Characterizing the Effect of Noise in Language Generation in the Limit
Title: Characterizing the Effect of Noise in Language Generation in the Limit
Abstract:
Kleinberg and Mullainathan initially introduced a formal framework known as "language generation in the limit" to investigate language generation phenomena. Within this paradigm, an algorithm must produce unseen strings from an unknown target language in finite time, based on an enumeration of example strings provided by an adversary. Subsequent work by Li, Raman, and Tewari (2025) refined the concepts of uniform and non-uniform generation, while Raman and Raman (2025) proposed a noisy variant where the adversary may introduce extraneous strings. A key question arising from this noisy model is how to measure the impact of noise by analyzing the effect of each additional extraneous string.

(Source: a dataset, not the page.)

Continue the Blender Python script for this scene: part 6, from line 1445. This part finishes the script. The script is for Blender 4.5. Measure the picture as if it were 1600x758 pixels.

This paper presents two complementary findings regarding this setting. First, we demonstrate that for both uniform and non-uniform generation, the inclusion of a single noisy string strictly diminishes the set of collections that can be generated. This finding resolves an open question posed by Raman and Raman (2025). Second, we establish that for both generation types, the ability to generate strings with one noisy input is equivalent to the ability to do so with any finite quantity of noise. This result stands in sharp contrast to the strict hierarchy of noisy generation limits previously demonstrated by Bai, Panigrahi, and Zhang (2026). Finally, building on these insights, we offer the first known characterization of non-uniform noise-dependent generatability.